Fisher v. University Texas and the matter of deference

Today’s Supreme Court’s decision in Fisher v. University of Texas is based on a distinction between the type of deference that courts can grant to universities that use racial preferences in admission. Fisher does not upset past rulings that courts must defer to “a university’s judgment that [a diverse student body] is essential to its educational mission.” Thus, Court’s will continue to defer “to the decision to pursue the educational benefits that flow from a diverse student body.”

But Fisher holds that judicial deference to the university’s judgment about preferential admissions does not extend much further (if further at all) than upholding a university’s general conclusion that “a diverse student body would serve its educational goals.” The Court demands “careful judicial inquiry into whether a university could achieve sufficient diversity without using racial classification” (emphasis added). In conducting this careful inquiry, courts will not defer to “a university’s consideration of workable race-neutral alternatives.”

Rather, the “reviewing court must be satisfied that no workable race-neutral alternative would produce the educational benefits of diversity.” The university bears the “ultimate burden of demonstrating, before turning to racial classifications, that available, workable race-neutral alternatives do not suffice.”

What does this mean, as a practical matter, in the context of litigation over race-based admissions policies? It’s clear enough that, if challenged, a university will have to show that no race-neutral plan would have resulted in “sufficient diversity” to “produce the educational benefits of diversity.”

But will courts defer to a university’s judgment as to what constitutes sufficient diversity for that purpose? As I read the Fisher opinion, the answer is no, although this isn’t completely clear. Moreover, the Court’s past jurisprudence (cited in Fisher as well) indicates that a university cannot answer the question of what constitutes sufficient diversity by citing a specific percentage or other number. That would look too much like a “quota.”

So is the trier of fact in a challenge to a university’s racial preferences in admissions now required to decide, without deferring to the university and without relying on specific percentages, how much minority representation is needed to achieve the benefits of diversity? And will this be decided through a classroom-by-classroom analysis?

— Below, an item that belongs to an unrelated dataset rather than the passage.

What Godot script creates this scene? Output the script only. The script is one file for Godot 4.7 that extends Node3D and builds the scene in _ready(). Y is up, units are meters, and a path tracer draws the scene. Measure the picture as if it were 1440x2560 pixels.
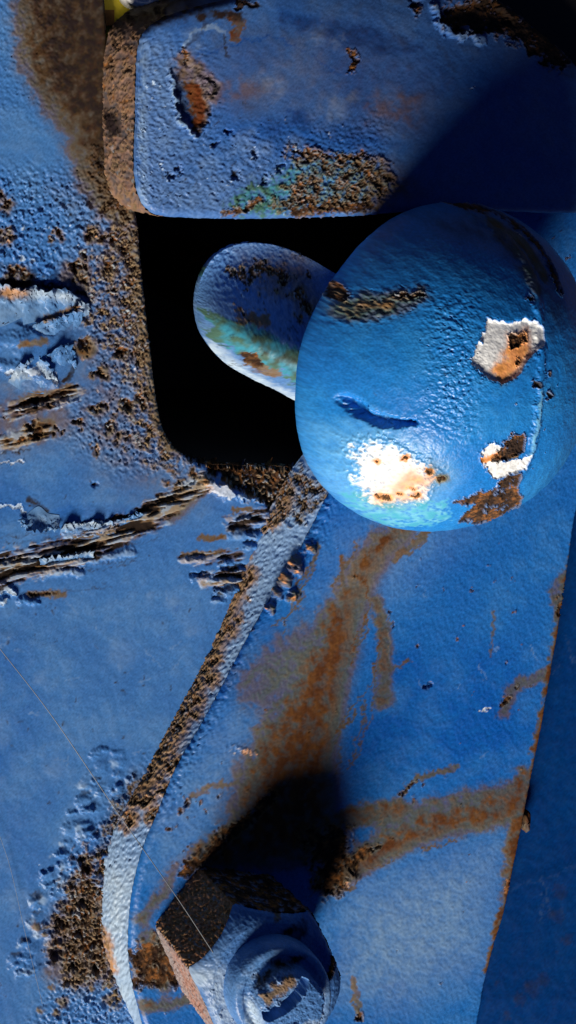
extends Node3D
# A corner of old blue-painted machinery laid out flat (y is up, towards the camera).
# Plan lengths are in tenths of a millimetre (UNIT); heights likewise.

const UNIT := 0.0001
const EYE_X := -400.0
const EYE_Z := 250.0
const EYE_H := 3000.0
const ARM_H := 82.0   # top of the arm over the plate

const R := 0   # bare rust
const S := 1   # ochre rust stain over paint
const G := 2   # dark grease and dirt, also painted shade
const P := 3   # pitting
const L := 4   # pale chips, old white paint
const B := 5   # deep blue paint, also some painted shade
const H := 6   # relief
const T := 7   # turquoise undercoat
const C := 8   # chalky, sun-bleached paint, also painted highlights
const K := 9   # paint torn into streaks
const LAYERS := 10

var nz_big := FastNoiseLite.new()
var nz_mid := FastNoiseLite.new()
var nz_fine := FastNoiseLite.new()
var nz_grain := FastNoiseLite.new()
var nz_pit := FastNoiseLite.new()
var nz_ridge := FastNoiseLite.new()
var ec := Color()
var eh := 0.0
var er := 0.0
var rng := RandomNumberGenerator.new()


class PaintMap:
	var x0 := 0.0
	var y0 := 0.0
	var w := 0
	var h := 0
	var cell := 2.5
	var a: Array = []
	var used: Array = []
	var base := Color(0.1, 0.2, 0.44)
	var deep := Color(0.03, 0.1, 0.34)
	var pale := Color(0.2, 0.33, 0.55)
	var grain := 1.0       # orange-peel relief
	var mottle := 1.0
	var seed_x := 0.0
	var gloss := 0.42
	var shine := 0.32
	var wave := 0.6         # slow unevenness
	var teal_a := Color(0.05, 0.24, 0.32)
	var teal_b := Color(0.05, 0.13, 0.10)
	var stain_a := Color(0.17, 0.085, 0.020)
	var stain_b := Color(0.085, 0.030, 0.009)
	var tear := Vector2(0.975, -0.22)   # run of torn streaks
	var warp := 1.0
	var chalk := Color(0.40, 0.52, 0.66)
	var chip := Color(0.40, 0.52, 0.68)

	func _init(ax: float, ay: float, bx: float, by: float) -> void:
		x0 = ax
		y0 = ay
		w = int((bx - ax) / cell) + 2
		h = int((by - ay) / cell) + 2
		for i in 10:
			a.append(PackedFloat32Array())
			used.append(false)

	func layer(k: int) -> void:
		if not used[k]:
			var f := PackedFloat32Array()
			f.resize(w * h)
			f.fill(0.0)
			a[k] = f
			used[k] = true

	# line of varying half width: strongest value wins (relief adds up)
	func stroke(k: int, pts: Array, hw: float, v: float, soft := 0.5, hw_end := -1.0) -> void:
		layer(k)
		if hw_end < 0.0:
			hw_end = hw
		var n := pts.size() / 2
		var f: PackedFloat32Array = a[k]
		var got := {}
		for s in maxi(1, n - 1):
			var ax: float = pts[2 * s]
			var ay: float = pts[2 * s + 1]
			var e := mini(s + 1, n - 1)
			var bx: float = pts[2 * e]
			var by: float = pts[2 * e + 1]
			var ra := lerpf(hw, hw_end, float(s) / maxf(1, n - 1))
			var rb := lerpf(hw, hw_end, float(e) / maxf(1, n - 1))
			var m := maxf(ra, rb) + cell
			var i0 := clampi(int((minf(ax, bx) - m - x0) / cell), 0, w - 1)
			var i1 := clampi(int((maxf(ax, bx) + m - x0) / cell) + 1, 0, w - 1)
			var j0 := clampi(int((minf(ay, by) - m - y0) / cell), 0, h - 1)
			var j1 := clampi(int((maxf(ay, by) + m - y0) / cell) + 1, 0, h - 1)
			var dx := bx - ax
			var dy := by - ay
			var dd := maxf(dx * dx + dy * dy, 0.001)
			for j in range(j0, j1 + 1):
				var py := y0 + j * cell
				for i in range(i0, i1 + 1):
					var px := x0 + i * cell
					var t := clampf(((px - ax) * dx + (py - ay) * dy) / dd, 0.0, 1.0)
					var ox := px - ax - dx * t
					var oy := py - ay - dy * t
					var r := lerpf(ra, rb, t)
					var d := sqrt(ox * ox + oy * oy)
					if d < r:
						var q := clampf((r - d) / (r * soft + 0.01), 0.0, 1.0)
						var z := v * q * q * (3.0 - 2.0 * q)
						var c := j * w + i
						if k == 6:
							var old: float = got.get(c, 0.0)
							if absf(z) > absf(old):
								f[c] += z - old
								got[c] = z
						else:
							f[c] = maxf(f[c], z)
		a[k] = f

	func area(k: int, pts: Array, v: float, soft := 20.0) -> void:
		layer(k)
		var n := pts.size() / 2
		var lo_x := 1e9
		var lo_y := 1e9
		var hi_x := -1e9
		var hi_y := -1e9
		for s in n:
			lo_x = minf(lo_x, pts[2 * s])
			hi_x = maxf(hi_x, pts[2 * s])
			lo_y = minf(lo_y, pts[2 * s + 1])
			hi_y = maxf(hi_y, pts[2 * s + 1])
		var px := PackedFloat32Array(pts)
		var i0 := clampi(int((lo_x - soft - x0) / cell), 0, w - 1)
		var i1 := clampi(int((hi_x + soft - x0) / cell) + 1, 0, w - 1)
		var j0 := clampi(int((lo_y - soft - y0) / cell), 0, h - 1)
		var j1 := clampi(int((hi_y + soft - y0) / cell) + 1, 0, h - 1)
		var f: PackedFloat32Array = a[k]
		for j in range(j0, j1 + 1):
			var y := y0 + j * cell
			for i in range(i0, i1 + 1):
				var x := x0 + i * cell
				var inside := false
				var best := 1e12
				var bx := px[2 * n - 2]
				var by := px[2 * n - 1]
				for s in n:
					var ax := px[2 * s]
					var ay := px[2 * s + 1]
					if (ay > y) != (by > y) and x < (bx - ax) * (y - ay) / (by - ay) + ax:
						inside = not inside
					var dx := bx - ax
					var dy := by - ay
					var t := clampf(((x - ax) * dx + (y - ay) * dy) / (dx * dx + dy * dy + 0.001), 0.0, 1.0)
					var ox := x - ax - dx * t
					var oy := y - ay - dy * t
					best = minf(best, ox * ox + oy * oy)
					bx = ax
					by = ay
				var d := sqrt(best) * (1.0 if inside else -1.0)
				var q := clampf(0.5 + d / (2.0 * soft), 0.0, 1.0)
				if q > 0.0:
					var z := v * q * q * (3.0 - 2.0 * q)
					var c := j * w + i
					if k == 6:
						f[c] += z
					else:
						f[c] = maxf(f[c], z)
		a[k] = f

	func blob(k: int, x: float, y: float, rad: float, v: float, soft := 0.8) -> void:
		stroke(k, [x, y], rad, v, soft)


func make_noise(n: FastNoiseLite, wave: float, oct: int, seed_n: int) -> void:
	n.noise_type = FastNoiseLite.TYPE_SIMPLEX
	n.seed = seed_n
	n.frequency = 1.0 / wave
	n.fractal_type = FastNoiseLite.FRACTAL_FBM if oct > 1 else FastNoiseLite.FRACTAL_NONE
	n.fractal_octaves = oct


func smooth(a: float, b: float, x: float) -> float:
	var t := clampf((x - a) / (b - a), 0.0, 1.0)
	return t * t * (3.0 - 2.0 * t)


# Paint, rust and relief of a skin at a place on it: leaves colour, relief and roughness in ec, eh, er.
func look(o: PaintMap, x: float, y: float) -> void:
	var sx := x + o.seed_x
	var n1 := nz_big.get_noise_2d(sx, y)
	var n2 := nz_mid.get_noise_2d(sx, y)
	var n3 := nz_fine.get_noise_2d(sx, y)
	var n4 := nz_grain.get_noise_2d(sx, y)
	var m2 := nz_mid.get_noise_2d(sx + 911.0, y - 377.0)
	var m3 := nz_fine.get_noise_2d(sx + 511.0, y + 277.0)
	var wx := (x + (n2 * 9.0 + n3 * 5.0) * o.warp - o.x0) / o.cell
	var wy := (y + (m2 * 9.0 + m3 * 5.0) * o.warp - o.y0) / o.cell
	var i := clampi(int(wx), 0, o.w - 2)
	var j := clampi(int(wy), 0, o.h - 2)
	var fx := clampf(wx - i, 0.0, 1.0)
	var fy := clampf(wy - j, 0.0, 1.0)
	var c0 := j * o.w + i
	var w00 := (1.0 - fx) * (1.0 - fy)
	var w10 := fx * (1.0 - fy)
	var w01 := (1.0 - fx) * fy
	var w11 := fx * fy
	var v := PackedFloat32Array([0, 0, 0, 0, 0, 0, 0, 0, 0, 0])
	for k in LAYERS:
		if o.used[k]:
			var f: PackedFloat32Array = o.a[k]
			v[k] = f[c0] * w00 + f[c0 + 1] * w10 + f[c0 + o.w] * w01 + f[c0 + o.w + 1] * w11
	# paint
	var c := o.base.lerp(o.deep, clampf(0.15 + 0.34 * n1 * o.mottle + v[B] * (0.9 + 0.5 * n2), 0.0, 1.0))
	c = c.lerp(o.pale, clampf(smooth(-0.1, 0.7, 0.5 * n2 - 0.8 * n1) * 0.26 * o.mottle, 0.0, 1.0))
	var speck := 1.0 + 0.16 * n4 + 0.10 * n3
	c = Color(c.r * speck, c.g * speck, c.b * speck)
	var hh := n4 * 0.16 * o.grain + n3 * 0.26 * o.grain + n2 * o.wave + v[H]
	if v[C] > 0.01:
		c = c.lerp(o.chalk, clampf(v[C] * (1.0 + 0.35 * n2 + 0.25 * n3), 0.0, 1.0))
		if v[C] > 1.0:
			c = c.lerp(o.chip, clampf((v[C] - 1.0) * (1.0 + 0.9 * n2 + 0.5 * n3) * 1.6, 0.0, 1.0))
	var rough := o.gloss + 0.1 * n2
	if v[T] > 0.01:
		var tt := smooth(0.25, 0.7, v[T] + 0.3 * n3 + 0.25 * n2)
		c = c.lerp(o.teal_a.lerp(o.teal_b, clampf(0.5 + n2 * 1.2, 0, 1)), tt)
	if v[L] > 0.01:
		var lm := smooth(0.38, 0.62, v[L] + (0.26 * n3 + 0.22 * n2 + 0.06 * n4) * o.warp)
		c = c.lerp(o.chip * (1.0 + 0.25 * n3), lm)
		hh += smooth(0.22, 0.45, v[L] + (0.26 * n3 + 0.22 * n2) * o.warp) * 2.6 - 4.2 * lm
		rough = lerpf(rough, 0.75, lm)
	# ochre stain that soaks the paint
	if v[S] > 0.01:
		var sm := clampf(v[S] * (0.98 + 0.38 * n2 + 0.12 * n3 + 0.2 * m2), 0.0, 1.0)
		var ms := nz_mid.get_noise_2d(sx * 1.25 + y * 0.3 + 77.0, y * 0.42 - x * 0.1)
		var st := o.stain_a.lerp(o.stain_b, clampf(0.45 + 0.65 * ms + 0.15 * m2 + (v[S] - 0.65), 0.0, 1.0))
		# thin stain only filters the paint, thick stain covers it
		var mid := Color(c.r * 1.35 + 0.05, c.g * 0.54 + 0.018, c.b * 0.19 + 0.010)
		st = st * (1.0 + 0.12 * n4 + 0.14 * n3)
		c = c.lerp(mid, sm * 2.0) if sm < 0.5 else mid.lerp(st, sm * 2.0 - 1.0)
		var rim := smooth(0.16, 0.30, sm) * smooth(0.50, 0.34, sm)
		c = c.lerp(Color(0.15, 0.055, 0.012), rim * 0.30)
		rough = lerpf(rough, 0.8, sm)
	# torn streaks: lifted layers, rust in the gaps between them
	if v[K] > 0.02:
		var ru := (x * o.tear.x + y * o.tear.y)
		var rv := (y * o.tear.x - x * o.tear.y)
		var t := nz_mid.get_noise_2d(ru * 0.22 + 333.0, rv * 1.5) * 0.75 + nz_fine.get_noise_2d(ru * 0.16, rv * 1.1) * 0.55
		var k := clampf(v[K] * 1.15 + 0.35 * n2, 0.0, 1.0)
		var gap := smooth(-0.02, -0.20, t - (k - 0.8) * 0.25) * smooth(0.12, 0.5, k)
		var up := smooth(0.06, 0.24, t) * smooth(0.15, 0.5, k)
		var och := smooth(0.16, -0.06, t) * smooth(0.25, 0.75, k)
		c = c.lerp(Color(0.20, 0.115, 0.035).lerp(Color(0.10, 0.05, 0.018), smooth(-0.2, 0.3, m2)), och * 0.75)
		c = c.lerp(Color(0.062, 0.028, 0.011).lerp(Color(0.016, 0.008, 0.006), smooth(0.6, 1.0, gap)), gap)
		c = c.lerp(o.chip.lerp(Color(0.42, 0.34, 0.24), smooth(-0.25, 0.25, m2)), up * 0.55)
		hh += up * 3.0 * k - gap * 4.5 * k
		rough = lerpf(rough, 0.85, maxf(gap, och))
	# pits
	if v[P] > 0.02:
		var pd := nz_pit.get_noise_2d(sx + n3 * 3.0, y + m3 * 3.0) + 1.0
		var open := v[P] + 0.35 * n2
		var pit := smooth(0.30 * open + 0.12, 0.02, pd) * smooth(0.05, 0.3, open)
		hh -= pit * (7.0 + 9.0 * v[P])
		hh += (n3 * 3.6 + nz_ridge.get_noise_2d(sx, y) * 3.0) * v[P]
		var dark := smooth(0.25, 0.8, pit)
		c = c.lerp(Color(0.045, 0.028, 0.018), dark * 0.85)
		rough = lerpf(rough, 0.9, dark)
	# bare rust
	if v[R] > 0.02:
		var rr := v[R] * 1.08 + 0.30 * n3 + 0.52 * n2 + 0.08 * n4
		var rm := smooth(0.44, 0.62, rr)
		var lip := smooth(0.16, 0.42, rr) * (1.0 - rm)
		hh += lip * 2.5
		if rm > 0.0:
			var t := clampf(0.42 + 0.40 * m3 + 0.16 * n4 + 0.75 * m2, 0.0, 1.0)
			var rc := Color(0.020, 0.010, 0.006).lerp(Color(0.080, 0.036, 0.014), smooth(0.1, 0.7, t))
			rc = rc.lerp(Color(0.25, 0.095, 0.022), smooth(0.68, 1.0, t) * 0.85)
			# crumbs of old paint and filler left in the crust
			var crumb := smooth(0.30, 0.62, n3 + 0.35 * n4 + 0.8 * n2 - 0.1) * clampf(v[P] * 1.2, 0.0, 1.0)
			var grit := Color(0.34, 0.24, 0.14).lerp(Color(0.33, 0.40, 0.46), smooth(-0.1, 0.3, m2))
			rc = rc.lerp(grit, crumb)
			c = c.lerp(rc, rm)
			hh += rm * (-2.5 + n3 * 1.6 + n4 * 0.6 + m2 * 3.0 + crumb * 3.0)
			rough = lerpf(rough, 0.95, rm)
		c = c.lerp(Color(0.16, 0.105, 0.045), lip * 0.55)
	if v[G] > 0.01:
		var gm := clampf(v[G] * (1.0 + 0.5 * n2 + 0.18 * n3), 0.0, 1.0)
		c = c.lerp(Color(0.016, 0.011, 0.008), gm)
		rough = lerpf(rough, 0.7, gm)
	ec = Color(clampf(c.r, 0.002, 0.9), clampf(c.g, 0.002, 0.9), clampf(c.b, 0.002, 0.9))
	eh = hh
	er = clampf(rough, 0.2, 1.0)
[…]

As much as I oppose race-based admissions policies, I tend to agree with the court that upheld the University of Texas’ plan to this extent — courts are “ill-equipped” to make these kinds of judgments. But I also believe that racial discrimination cannot be upheld out of deference to the assertions of those (including universities) who engage in it, even if they are acting “in good faith.”

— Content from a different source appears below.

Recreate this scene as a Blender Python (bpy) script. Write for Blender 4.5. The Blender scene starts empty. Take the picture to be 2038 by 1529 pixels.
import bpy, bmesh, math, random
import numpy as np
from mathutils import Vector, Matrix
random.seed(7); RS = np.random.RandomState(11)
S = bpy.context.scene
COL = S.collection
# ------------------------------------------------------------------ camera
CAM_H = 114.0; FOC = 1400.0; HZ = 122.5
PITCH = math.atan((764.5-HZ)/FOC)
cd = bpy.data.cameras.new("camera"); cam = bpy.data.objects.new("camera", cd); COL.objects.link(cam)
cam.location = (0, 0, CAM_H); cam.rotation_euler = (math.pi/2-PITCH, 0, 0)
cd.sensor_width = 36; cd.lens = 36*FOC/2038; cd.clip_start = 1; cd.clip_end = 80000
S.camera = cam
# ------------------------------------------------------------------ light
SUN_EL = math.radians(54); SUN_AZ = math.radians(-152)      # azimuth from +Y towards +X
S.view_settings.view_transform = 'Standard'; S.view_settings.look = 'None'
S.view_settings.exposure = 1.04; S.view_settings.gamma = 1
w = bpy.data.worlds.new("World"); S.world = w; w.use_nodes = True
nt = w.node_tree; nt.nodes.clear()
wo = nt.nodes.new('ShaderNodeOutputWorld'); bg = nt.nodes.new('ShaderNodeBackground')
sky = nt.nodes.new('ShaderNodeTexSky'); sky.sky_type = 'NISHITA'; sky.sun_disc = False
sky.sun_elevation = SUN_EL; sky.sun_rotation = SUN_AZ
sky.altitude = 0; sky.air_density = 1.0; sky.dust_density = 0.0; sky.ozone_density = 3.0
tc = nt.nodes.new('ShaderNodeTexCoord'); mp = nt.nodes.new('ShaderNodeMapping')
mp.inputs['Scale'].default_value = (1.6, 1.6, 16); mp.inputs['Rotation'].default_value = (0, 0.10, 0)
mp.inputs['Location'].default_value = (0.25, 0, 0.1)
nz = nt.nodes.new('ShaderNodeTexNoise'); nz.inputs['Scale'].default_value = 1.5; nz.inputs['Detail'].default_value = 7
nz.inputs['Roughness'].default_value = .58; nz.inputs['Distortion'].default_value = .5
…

Thus, if we’re going to have a regime in which race-based admissions are tolerated under some circumstances (and that’s still the regime after Fisher), deference to judgments of universities that use such admissions should be limited to its judgment that diversity is worth pursuing

The real question, though, is how reviewing courts will react to and interpret the Fisher decision’s discussion of deference. The answer is likely to depend, to a considerable degree, on how the reviewing court feels about race-based preferences. But a sense of judicial modesty when it comes to assessing complex educational issues may create some bias in favor of deferring to the expertise of universities to a greater degree than Fisher seems to contemplate.

In any event, litigating these cases will probably be engaging enough to make me consider (however briefly) coming out of retirement.